Vivo en una ciudad -Viña del Mar- y trabajo en otra -Valparaíso- que
como todas las de similar tamaño se encuentran colapsadas por la ya
irreversible densidad de un tráfico implacable que congestiona casi
todas las calles y avenidas. No se trata sólo de miles de automóviles
particulares, en muchas ocasiones utilizados para trasladar unas
cuantas cuadras a un único ocupante, sino de otros tantos buses de
locomoción colectiva, de todos los colores y combinaciones de colores
que se puedan imaginar, y cuyos incontables recorridos son validados
por autoridades que al parecer tienen por meta la de una línea de
buses por cada calle de cada barrio de la ciudad, sin olvidar la
multitud de taxis colectivos que circulan a baja velocidad o que
permanecen detenidos frente a los semáforos hasta el momento en que
consiguen capturar los cuatro pasajeros que les permiten emprender sus
desenfrenadas carreras.
Pero lo peor es el ruido, en especial el de buses y taxis que llegan
disputando a cada paradero y haciendo sonar sus bocinas -cuando no sus
vuvuzelas- para atraer de ese modo la atención de posibles pasajeros.

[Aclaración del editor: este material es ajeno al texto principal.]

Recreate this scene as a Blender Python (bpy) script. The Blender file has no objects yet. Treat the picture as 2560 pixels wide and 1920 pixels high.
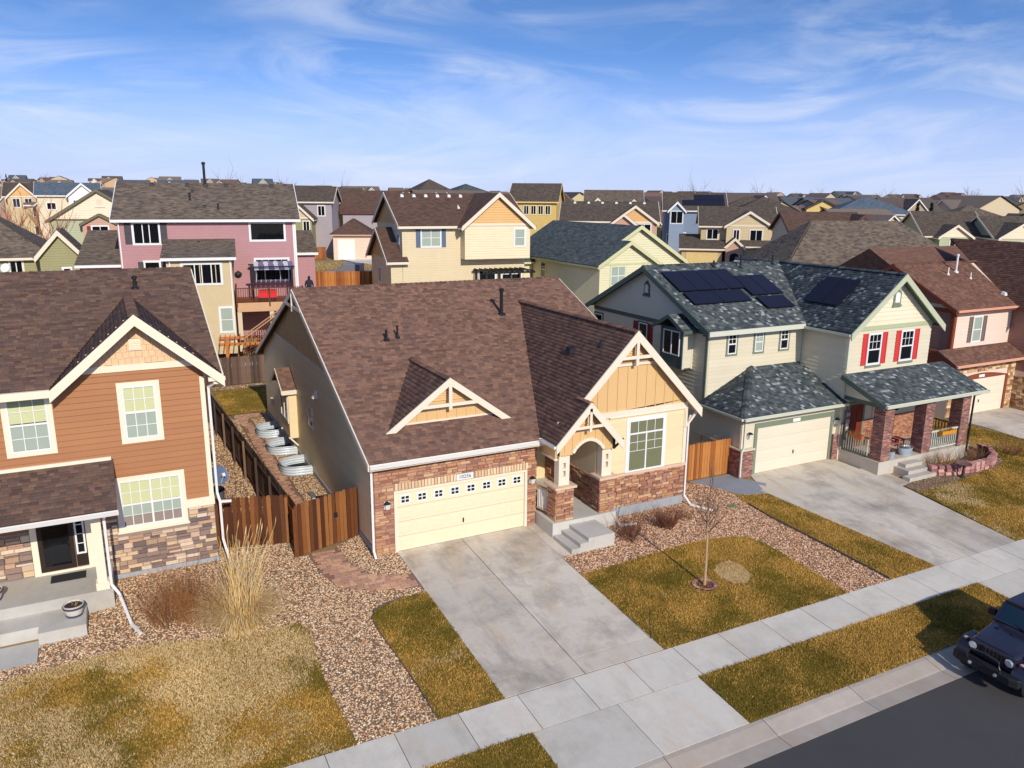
import bpy, math, random
import numpy as np
from mathutils import Vector, Matrix

random.seed(11)
rng = np.random.default_rng(5)
R = math.radians
scene = bpy.context.scene
COL = scene.collection

# ------------------------------------------------------------------ camera
cam_d = bpy.data.cameras.new('camera')
cam = bpy.data.objects.new('camera', cam_d)
COL.objects.link(cam)
cam_d.sensor_width = 36.0
cam_d.lens = 1967.5 / 2560 * 36.0
cam_d.clip_start = 0.5
cam_d.clip_end = 9000
CY, CP, CR = 0.473, 0.236, 0.008
CAM = Vector((-7.109, -23.905, 11.918))
_fw = Vector((math.sin(CY), math.cos(CY), 0))
_rt = Vector((math.cos(CY), -math.sin(CY), 0))
_up = Vector((0, 0, 1))
_f2 = _fw * math.cos(CP) - _up * math.sin(CP)
_u2 = _up * math.cos(CP) + _fw * math.sin(CP)
_r3 = _rt * math.cos(CR) + _u2 * math.sin(CR)
_u3 = _u2 * math.cos(CR) - _rt * math.sin(CR)
m = Matrix((_r3, _u3, -_f2)).transposed().to_4x4()
m.translation = CAM
cam.matrix_world = m
scene.camera = cam

# ------------------------------------------------------------------ light
SUN_EL, SUN_AZ = R(29), R(3)          # azimuth measured from -Y towards -X
sdir = Vector((-math.sin(SUN_AZ) * math.cos(SUN_EL), -math.cos(SUN_AZ) * math.cos(SUN_EL), math.sin(SUN_EL)))
sun_d = bpy.data.lights.new('sun', 'SUN')
sun_d.energy = 3.1
sun_d.angle = R(0.5)
sun_d.color = (1.0, 0.92, 0.79)
sun = bpy.data.objects.new('sun', sun_d)
sun.rotation_euler = sdir.to_track_quat('Z', 'Y').to_euler()
sun.location = (0, -40, 40)
COL.objects.link(sun)

world = bpy.data.worlds.new('World')
scene.world = world
world.use_nodes = True
nt = world.node_tree
CLX, CLX2 = 5.5, 3.1
nt.nodes.clear()
def N(tree, typ, **kw):
    n = tree.nodes.new(typ)
    for k, v in kw.items():
        setattr(n, k, v)
    return n
out = N(nt, 'ShaderNodeOutputWorld')
bg = N(nt, 'ShaderNodeBackground')
bg.inputs['Strength'].default_value = 0.15
sky = N(nt, 'ShaderNodeTexSky', sky_type='NISHITA')
sky.sun_disc = False
sky.sun_elevation = SUN_EL
sky.sun_rotation = math.pi + SUN_AZ
sky.altitude = 1600
sky.air_density = 1.0
sky.dust_density = 0.6
sky.ozone_density = 2.2
tc = N(nt, 'ShaderNodeTexCoord')
# the air is dry and clear: the blue deepens quickly above the horizon
sep = N(nt, 'ShaderNodeSeparateXYZ'); nt.links.new(tc.outputs['Generated'], sep.inputs[0])
zz0 = N(nt, 'ShaderNodeMath', operation='MULTIPLY_ADD'); zz0.inputs[1].default_value = 2.6; zz0.inputs[2].default_value = 0.12
nt.links.new(sep.outputs['Z'], zz0.inputs[0])
cv = N(nt, 'ShaderNodeCombineXYZ'); nt.links.new(sep.outputs['X'], cv.inputs[0]); nt.links.new(sep.outputs['Y'], cv.inputs[1]); nt.links.new(zz0.outputs[0], cv.inputs[2])
nv = N(nt, 'ShaderNodeVectorMath', operation='NORMALIZE'); nt.links.new(cv.outputs[0], nv.inputs[0]); nt.links.new(nv.outputs[0], sky.inputs['Vector'])
# thin cirrus drawn out along the horizon
def cloud(scale, loc, rot, st, lo, hi, detail=9, dist=0.8):
    mp = N(nt, 'ShaderNodeMapping'); mp.inputs['Location'].default_value = loc; mp.inputs['Rotation'].default_value = rot; mp.inputs['Scale'].default_value = st
    nt.links.new(tc.outputs['Generated'], mp.inputs[0])
    n1 = N(nt, 'ShaderNodeTexNoise'); n1.inputs['Scale'].default_value = scale; n1.inputs['Detail'].default_value = detail; n1.inputs['Roughness'].default_value = 0.6; n1.inputs['Distortion'].default_value = dist
    nt.links.new(mp.outputs[0], n1.inputs['Vector'])
    r1 = N(nt, 'ShaderNodeMapRange'); r1.inputs[1].default_value = lo; r1.inputs[2].default_value = hi
    nt.links.new(n1.outputs['Fac'], r1.inputs[0]); return r1.outputs[0]
c1 = cloud(3.4, (CLX, 0.4, 0.3), (0, R(5), 0), (1, 1, 5.0), 0.42, 0.80, 12, 1.8)
c2 = cloud(2.1, (CLX2, 1.2, 0.0), (0, 0, 0), (1, 1, 3.2), 0.38, 0.60, 3, 0.2)
mu = N(nt, 'ShaderNodeMath', operation='MULTIPLY'); nt.links.new(c1, mu.inputs[0]); nt.links.new(c2, mu.inputs[1])
m09 = N(nt, 'ShaderNodeMath', operation='MULTIPLY'); m09.inputs[1].default_value = 0.72; nt.links.new(mu.outputs[0], m09.inputs[0])
c3 = cloud(1.2, (4.0, 2.0, 1.0), (0, 0, 0), (1, 1, 9.0), 0.35, 0.75, 6, 0.4)
hz = N(nt, 'ShaderNodeMapRange', interpolation_type='SMOOTHSTEP'); hz.inputs[1].default_value = 0.17; hz.inputs[2].default_value = 0.0; hz.inputs[3].default_value = 0.0; hz.inputs[4].default_value = 1.0
nt.links.new(sep.outputs['Z'], hz.inputs[0])
c3m = N(nt, 'ShaderNodeMapRange'); c3m.inputs[3].default_value = 0.86; nt.links.new(c3, c3m.inputs[0])
hm = N(nt, 'ShaderNodeMath', operation='MULTIPLY'); nt.links.new(hz.outputs[0], hm.inputs[0]); nt.links.new(c3m.outputs[0], hm.inputs[1])
mix = N(nt, 'ShaderNodeMix', data_type='RGBA')
hsv = N(nt, 'ShaderNodeHueSaturation'); hsv.inputs['Saturation'].default_value = 1.16; hsv.inputs['Hue'].default_value = 0.505; hsv.inputs['Value'].default_value = 1.35
nt.links.new(sky.outputs[0], hsv.inputs['Color'])
nt.links.new(hsv.outputs[0], mix.inputs[6])
mix.inputs[7].default_value = (3.05, 3.42, 4.7, 1)
nt.links.new(hm.outputs[0], mix.inputs[0])
mixc = N(nt, 'ShaderNodeMix', data_type='RGBA'); nt.links.new(mix.outputs[2], mixc.inputs[6]); mixc.inputs[7].default_value = (4.4, 4.7, 5.4, 1); nt.links.new(m09.outputs[0], mixc.inputs[0])
nt.links.new(mixc.outputs[2], bg.inputs['Color'])
nt.links.new(bg.outputs[0], out.inputs['Surface'])

vs = scene.view_settings
vs.view_transform = 'Standard'
vs.look = 'None'
vs.exposure = 0.32
vs.gamma = 1.0
vs.use_curve_mapping = False

# ------------------------------------------------------------------ helpers
def lin(r, g, b):
    f = lambda c: (c / 255 / 12.92) if c / 255 <= 0.04045 else ((c / 255 + 0.055) / 1.055) ** 2.4
    return (f(r), f(g), f(b))

OFF = {}
def tag(o, label=None, cat=None, group=None, kind=None):
    if label: o['label'] = label
    if cat: o['category'] = cat
    if group: o['group'] = group
    if kind: o['kind'] = kind
    return o

def thing(name, label, cat, loc=(0, 0, 0), rz=0.0, group=None):
    """Empty at the base of a thing; with rz == 0 its parts are built in world coordinates."""
    o = bpy.data.objects.new(name, None)
    o.empty_display_size = 0.3
    o.location = loc
    o.rotation_euler = (0, 0, rz)
    COL.objects.link(o)
    tag(o, label, cat, group)
    OFF[o.name] = Vector(loc) if rz == 0 else Vector((0, 0, loc[2]))
    return o

def metric_uv(me):
    n = len(me.polygons)
    if n == 0: return
    nl = len(me.loops)
    no = np.empty(n * 3, np.float32); me.polygons.foreach_get('normal', no); no = no.reshape(-1, 3)
    lt = np.empty(n, np.int32); me.polygons.foreach_get('loop_total', lt)
    li = np.empty(nl, np.int32); me.loops.foreach_get('vertex_index', li)
    co = np.empty(len(me.vertices) * 3, np.float32); me.vertices.foreach_get('co', co); co = co.reshape(-1, 3)[li]
    hz_ = np.hypot(no[:, 0], no[:, 1])
    U = np.stack([-no[:, 1], no[:, 0], np.zeros(n)], 1) / np.maximum(hz_, 1e-6)[:, None]
    flat = hz_ < 0.05
    U[flat] = (1, 0, 0)
    V = np.cross(no, U); V[flat] = (0, 1, 0)
    U = np.repeat(U, lt, 0); V = np.repeat(V, lt, 0)
    uv = np.stack([(co * U).sum(1), (co * V).sum(1)], 1).astype(np.float32)
    l = me.uv_layers.new(name='UVMap')
    l.data.foreach_set('uv', uv.ravel())

class MB:
    def __init__(s):
        s.v = []; s.f = []; s.c = []
    def add(s, vs_, fs_, col=None):
        k = len(s.v)
        s.v.extend(vs_)
        for f in fs_:
            s.f.append(tuple(i + k for i in f))
            if col is not None: s.c.append(col)
        return s
    def hexa(s, p, col=None):
        """p: 8 corners, 0-3 bottom ring, 4-7 top ring"""
        return s.add(p, [(3, 2, 1, 0), (4, 5, 6, 7), (0, 1, 5, 4), (1, 2, 6, 5), (2, 3, 7, 6), (3, 0, 4, 7)], col)
    def box(s, x0, x1, y0, y1, z0, z1, col=None):
        return s.hexa([(x0, y0, z0), (x1, y0, z0), (x1, y1, z0), (x0, y1, z0), (x0, y0, z1), (x1, y0, z1), (x1, y1, z1), (x0, y1, z1)], col)
    def prism(s, poly, a, b, axis='y'):
        """polygon (2-D) swept along an axis from a to b: 'y' -> (x,z), 'x' -> (y,z), 'z' -> (x,y)"""
        n = len(poly)
        if axis == 'y': mk = lambda p, d: (p[0], d, p[1])
        elif axis == 'x': mk = lambda p, d: (d, p[0], p[1])
        else: mk = lambda p, d: (p[0], p[1], d)
        vs_ = [mk(p, a) for p in poly] + [mk(p, b) for p in poly]
        fs_ = [tuple(range(n)), tuple(range(2 * n - 1, n - 1, -1))] + [(i, i + n, (i + 1) % n + n, (i + 1) % n) for i in range(n)]
        return s.add(vs_, fs_)
    def slab(s, pts, vec):
        """planar polygon (3-D points) extruded by vec"""
        n = len(pts); vec = Vector(vec)
        vs_ = [tuple(p) for p in pts] + [tuple(Vector(p) + vec) for p in pts]
        return s.add(vs_, [tuple(range(n)), tuple(range(2 * n - 1, n - 1, -1))] + [(i, i + n, (i + 1) % n + n, (i + 1) % n) for i in range(n)])
    def bar(s, p, q, w, h, up=(0, 0, 1), col=None):
        p = Vector(p); q = Vector(q); d = (q - p).normalized(); up = Vector(up)
        if abs(d.dot(up)) > 0.98: up = Vector((0, 1, 0))
        sd = d.cross(up).normalized() * (w / 2); t = sd.cross(d).normalized() * (h / 2)
        return s.hexa([tuple(x) for x in (p - sd - t, p + sd - t, q + sd - t, q - sd - t, p - sd + t, p + sd + t, q + sd + t, q - sd + t)], col)
    def tube(s, pts, r, n=6, cap=True, col=None):
        pts = [Vector(p) for p in pts]
        rs = r if isinstance(r, (list, tuple)) else [r] * len(pts)
        k = len(s.v); ref = Vector((0, 0, 1))
        for i, p in enumerate(pts):
            d = (pts[min(i + 1, len(pts) - 1)] - pts[max(i - 1, 0)]).normalized()
            rf = ref if abs(d.dot(ref)) < 0.95 else Vector((1, 0, 0))
            a = d.cross(rf).normalized(); b = d.cross(a).normalized()
            for j in range(n):
                t = 2 * math.pi * j / n
                s.v.append(tuple(p + (a * math.cos(t) + b * math.sin(t)) * rs[i]))
        nf = 0
        for i in range(len(pts) - 1):
            for j in range(n):
                s.f.append((k + i * n + j, k + i * n + (j + 1) % n, k + (i + 1) * n + (j + 1) % n, k + (i + 1) * n + j)); nf += 1
        if cap:
            s.f.append(tuple(k + j for j in range(n))[::-1]); s.f.append(tuple(k + (len(pts) - 1) * n + j for j in range(n))); nf += 2
        if col is not None: s.c += [col] * nf
        return s
    def lathe(s, c, prof, n=16, cap=True):
        """prof: list of (r, z) going up, around the vertical axis at c"""
        k = len(s.v)
        for r, z in prof:
            for j in range(n):
                t = 2 * math.pi * j / n
                s.v.append((c[0] + r * math.cos(t), c[1] + r * math.sin(t), c[2] + z))
        for i in range(len(prof) - 1):
            for j in range(n):
                s.f.append((k + i * n + j, k + i * n + (j + 1) % n, k + (i + 1) * n + (j + 1) % n, k + (i + 1) * n + j))
        if cap:
            s.f.append(tuple(k + j for j in range(n))[::-1]); s.f.append(tuple(k + (len(prof) - 1) * n + j for j in range(n)))
        return s
    def mesh(s, name, mat, off=None, smooth=False):
        me = bpy.data.meshes.new(name)
        v = s.v
        if off is not None and off.length > 0:
            v = [(p[0] - off.x, p[1] - off.y, p[2] - off.z) for p in v]
        me.from_pydata([tuple(p) for p in v], [], s.f)
        if s.c and len(s.c) == len(s.f):
            a = me.attributes.new('Col', 'FLOAT_COLOR', 'FACE')
            a.data.foreach_set('color', np.array([(c[0], c[1], c[2], 1) for c in s.c], np.float32).ravel())
        me.update()
        metric_uv(me)
        if smooth: me.polygons.foreach_set('use_smooth', [True] * len(me.polygons))
        me.materials.append(mat)
        return me
    def build(s, name, mat, parent=None, smooth=False, kind=None, label=None):
        off = OFF.get(parent.name) if parent else None
        o = bpy.data.objects.new(name, s.mesh(name, mat, off, smooth))
        COL.objects.link(o)
        if parent:
            o.parent = parent; OFF[o.name] = off
        if kind: o['kind'] = kind
        if label: o['label'] = label
        return o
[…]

Una práctica muy inexplicable, desde luego, porque nadie sube a un bus
o utiliza un taxi porque su conductor le da un bocinazo.
 
¿Qué quieren que les diga? Como peatón y caminante que soy tolero mal
esa situación, y alguna vez osé preguntar al chofer del bus que me
transportaba si él creía realmente que bocinando a quienes permanecían
en esquinas y paraderos conseguiría un mayor número de pasajeros, pero
la respuesta que recibí -la típica "Maneje usted si quiere"- me
convenció de no volver a hacerlo y de seguir padeciendo el atronador
recital urbano de las bocinas con irritación apenas contenida.
 
Hasta que se me ocurrió que la solución, como tantas veces, no
consistía en intentar cambiar la realidad, sino en tomar distancia de
ella, en lo posible hasta anularla, para evitar de esa manera sus
constantes e hirientes agresiones. Conseguí un iPod , pedí a un músico
de la universidad en que trabajo que grabara buena música clásica
-sobre lo cual sólo pude darle un par de indicaciones-, y desde
entonces circulo por las calles y subo a buses y taxis colectivos
acompañado de Bach, Chopin, Beethoven o Mahler, sustrayéndome también
a los alborotadores radiales que sintonizan los conductores y al
masivo parloteo por celulares. Algunos transeúntes me observan con
curiosidad, y me dan ganas de detenerme para explicarles que ese
obligado aislamiento no es exclusividad de los jóvenes.
 
No puedo decir que entiendo la música que escucho, pero sí que la
disfruto y que, según creo, consigo advertir la dirección que ella
lleva. La música, lo mismo que las películas y las novelas, va siempre
hacia algún lado, y parte del placer de escucharla, de verlas y de
leerlas no consiste en adivinar adónde se dirigen, sino en notar el
desplazamiento que van teniendo a medida que transcurren. ¿Dónde se
dirige la caravana de camelleros que en lontananza divisamos en medio
del desierto? No importa cuál sea su destino -leí en un texto de Paul
Auster-, sino los suaves y acompasados movimientos que la caravana
hace al desplazarse de un punto a otro del desierto. Lo mismo pasa con
la música, con las películas, con las novelas, aunque el curso de la
primera sea más difícil de percibir. Pero incluso alguien como yo, con
mal oído y que nunca recibió lo que se llama una educación musical,
puede ser capaz de subir a lomo de la música y dejarse conducir por un
camino que le resulta familiar aunque sea la primera vez que lo
recorra.
 
Antes no comprendía a quienes iban con audífonos en el Metro, en las
calles, en los buses, y ahora formo parte de la silenciosa hermandad
de quienes prefieren escuchar música antes que oír ruidos, aliviando
de ese modo el estrépito del caos urbano de nuestros días.